Pamiętam początki swojej przygody z makijażem. Podkradałam swojej mamie kosmetyki, bo nie było mnie stać na własne. Pewnego razu, a było to wiele lat temu, będąc z mamą na zakupach zauważyłam w pewnej drogerii szafę z kosmetykami kolorowymi. Miały one dość tandetne opakowania, dość skromny wybór, ale bardzo interesującą cenę. Skusiłam się wtedy na parę kosmetyków, tak, aby sobie poćwiczyć makijaż. Jakie było moje zdziwienie, kiedy się okazało, że te tandetnie wyglądające kosmetyki tak naprawdę nie są takie złe!

Po wielu latach…

Minęło wiele lat, marka, na której zaczynałam uczyć się sztuki makijażu istnieje nadal. Kosmetyki Wibo od tamtej pory przeszły gruntowną metamorfozę! Ich opakowania wyglądają teraz elegancko i stylowo, nie ma tu kiczu. Jakość też znacznie poszła do góry. Jednie co się nie zmieniło, to niska cena, która z pewnością jest bardzo kusząca. Wiele produktów namiętnie kupuję aż po dziś dzień. Są to np. produkty do konturowania.

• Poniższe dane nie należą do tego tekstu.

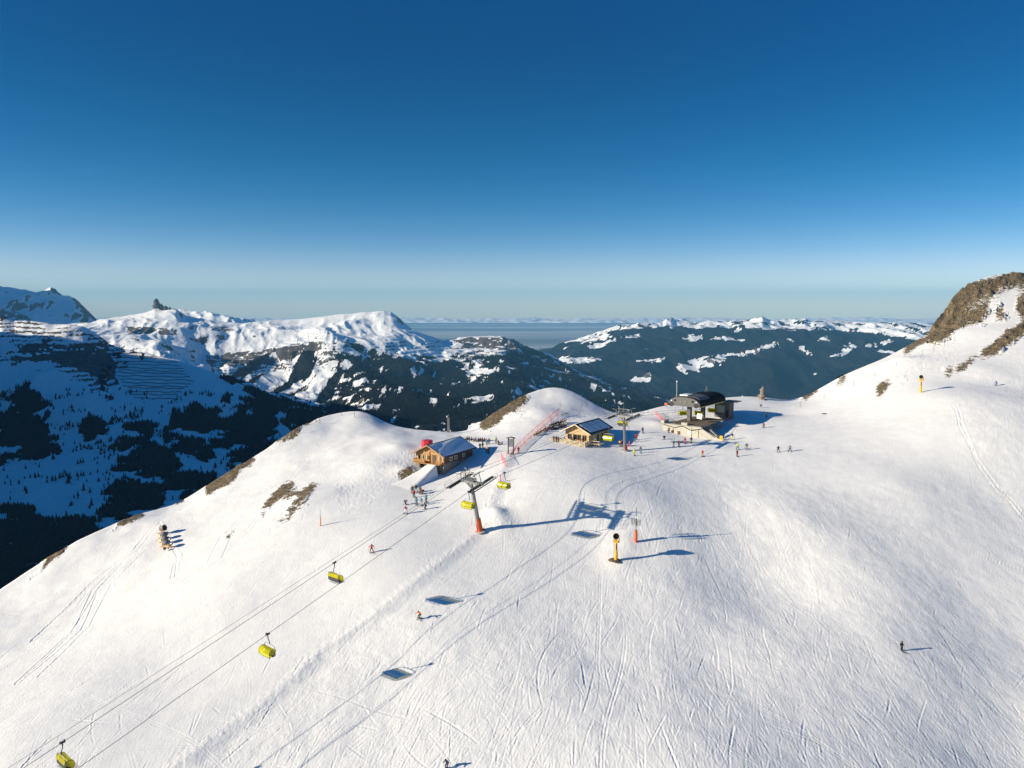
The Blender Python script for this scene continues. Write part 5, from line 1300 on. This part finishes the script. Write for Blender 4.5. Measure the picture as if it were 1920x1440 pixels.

Bronzer, rozświetlacz i róż

Moim ulubieńcem i wspaniałym trio do konturowania twarzy od Wibo jest zestaw zamknięty w kasetce. Mowa tutaj o paletce 3 Steps To Perfect Face. Zestaw zawiera bronzer, błyszczący róż oraz rozświetlacz. Bronzer jest jasny i nie można sobie nim zrobić plam, róż jest brzoskwiniowy z dodatkiem drobinek o złotym odcieniu. Rozświetlacz jest bardzo delikatny i ma szampański odcień. Idealne trio do konturowania!